BRICS, originally Brazil, Russia, India and China, has expanded in recent years to include South Africa, Egypt, Ethiopia, Iran, the United Arab Emirates and Saudi Arabia.
President Vladimir Putin's foreign policy aide, Yuri Ushakov, said nine of the 10 BRICS member states would send their leaders, though Saudi Arabia would send its foreign minister, Prince Faisal bin Farhan Al Saud, to the summit in the Russian city of Kazan.
He did not give a reason for the expected absence of the crown prince, known as MbS.
Ushakov said, "BRICS is a structure that cannot be ignored".

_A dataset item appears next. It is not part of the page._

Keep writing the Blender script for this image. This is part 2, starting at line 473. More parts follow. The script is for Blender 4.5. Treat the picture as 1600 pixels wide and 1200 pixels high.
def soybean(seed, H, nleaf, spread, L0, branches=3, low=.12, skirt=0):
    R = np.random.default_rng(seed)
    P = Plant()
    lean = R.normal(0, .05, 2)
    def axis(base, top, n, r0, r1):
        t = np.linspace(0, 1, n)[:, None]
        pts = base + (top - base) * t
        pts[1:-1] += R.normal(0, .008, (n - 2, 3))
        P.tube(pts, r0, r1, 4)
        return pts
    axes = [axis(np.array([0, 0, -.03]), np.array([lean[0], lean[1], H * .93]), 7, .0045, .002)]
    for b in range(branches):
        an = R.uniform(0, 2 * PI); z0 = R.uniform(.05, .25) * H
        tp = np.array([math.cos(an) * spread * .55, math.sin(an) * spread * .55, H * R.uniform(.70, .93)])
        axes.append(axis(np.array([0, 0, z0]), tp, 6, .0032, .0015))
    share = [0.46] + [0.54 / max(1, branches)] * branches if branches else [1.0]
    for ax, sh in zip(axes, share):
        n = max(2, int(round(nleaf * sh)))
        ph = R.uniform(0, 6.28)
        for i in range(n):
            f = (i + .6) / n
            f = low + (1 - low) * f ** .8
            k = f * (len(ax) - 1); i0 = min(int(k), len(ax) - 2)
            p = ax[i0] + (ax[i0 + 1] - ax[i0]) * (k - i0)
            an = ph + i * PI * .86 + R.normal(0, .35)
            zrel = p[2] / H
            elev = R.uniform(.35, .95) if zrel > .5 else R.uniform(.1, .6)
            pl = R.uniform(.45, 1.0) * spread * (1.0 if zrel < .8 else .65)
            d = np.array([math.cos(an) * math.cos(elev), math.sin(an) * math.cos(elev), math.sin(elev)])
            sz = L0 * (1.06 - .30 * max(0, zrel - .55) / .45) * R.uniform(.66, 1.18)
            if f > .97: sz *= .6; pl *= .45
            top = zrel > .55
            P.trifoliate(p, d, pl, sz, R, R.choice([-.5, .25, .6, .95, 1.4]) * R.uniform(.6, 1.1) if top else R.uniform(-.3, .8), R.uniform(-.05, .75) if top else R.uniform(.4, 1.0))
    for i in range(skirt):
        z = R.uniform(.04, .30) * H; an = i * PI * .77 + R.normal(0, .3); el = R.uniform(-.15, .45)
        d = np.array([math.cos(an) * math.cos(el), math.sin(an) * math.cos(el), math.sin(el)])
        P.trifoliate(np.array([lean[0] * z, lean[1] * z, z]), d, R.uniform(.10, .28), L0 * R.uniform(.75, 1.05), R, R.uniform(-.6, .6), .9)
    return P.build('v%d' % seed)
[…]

He said BRICS members accounted for 45% of the world's population, about 40% of oil production and about a quarter of global goods exports.
The term BRIC was coined by Goldman Sachs economist Jim O'Neill in 2003 to describe how the four rising economies of Brazil, Russia, India and China are likely to rival and overtake many of the West's leading economies over the next half-century.
In the two decades since then, the group has formed into an official structure though its economic weight is largely made up by China, the world's second-largest economy, and critics say the major members of the grouping have contradictory aims.